Truck Stop Classic: 1980 DAF N2800-Series – Van Doorne’s Last Conventional, a Tough Cookie

In November 1980, truck maker DAF introduced their last conventional truck and tractor model, known as the N2800-series. It was specifically developed and built for the African and Middle Eastern heavy truck market.

In practice, that meant the N2800 was perfectly capable of dealing with harsh driving and climate conditions, all day long. It was rugged, uncomplicated, durable and overloading-proof.

The N2800 conventional replaced the venerable ATE 2400 DK cabover.
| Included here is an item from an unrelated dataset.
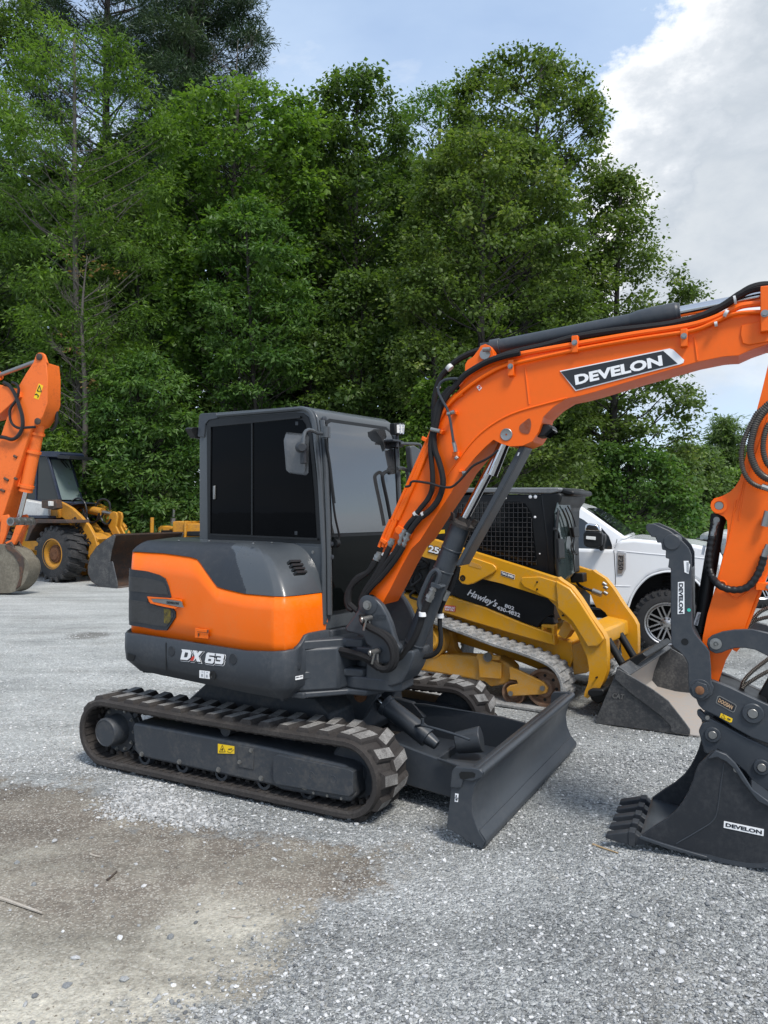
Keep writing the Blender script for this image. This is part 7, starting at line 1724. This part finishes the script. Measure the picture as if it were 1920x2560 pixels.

An old soldier, as its design dates way back to 1957, when DAF introduced their first heavy truck and tractor model, called the 2000 DO-series (and what a wonderful picture this is!).

See? Same job, same circumstances.

The cab for the N2800 was sourced from Magirus-Deutz. The Germans used it on their air-cooled Eckhauber, another tough cookie for sure.

Seats for three in this clean-with-a-hose interior. The transmission is a ZF 16-speed (double H shifting pattern).

Just like all other big DAFs from 1968 to 1997, the N2800 was powered by an 11.6 liter inline-six. The 1160-series of engines was DAF’s evolution of the 11.1 liter Leyland 680 diesel.

The versions available in the N2800 were the naturally aspirated DKA 1160 (230 hp) and the turbocharged & intercooled DKS 1160 (310 hp).

Both the truck and the tractor chassis were only offered with a 6×4 drivetrain, hub reduction came with the package. The tractor was designated NTT2800, the truck chassis NAT2800.

DAF rated their 2699 T 6×4 tandem at a total axle load of 26,000 kg (57,320 lbs). Overloading-proof, as mentioned.

Almost all NAT2800 chassis worked as dump trucks or concrete mixer trucks. The tractor units were often used in the logging and heavy-haulage business.

Over the past years, I caught a few of these heavy-duty rides. Like the 1982 Paris-Dakar rally raid truck, back then the winner of the > 10 metric tons class.

A 1985 heavy-haulage tractor.

This 1981 recovery truck.

And an NTT2800 in chains.

These conventionals were built till the late eighties. Nowadays they’re considered as cult classics among DAF truck enthusiasts. Chances of DAF ever introducing an all-new conventional? Slim to none, I’d say.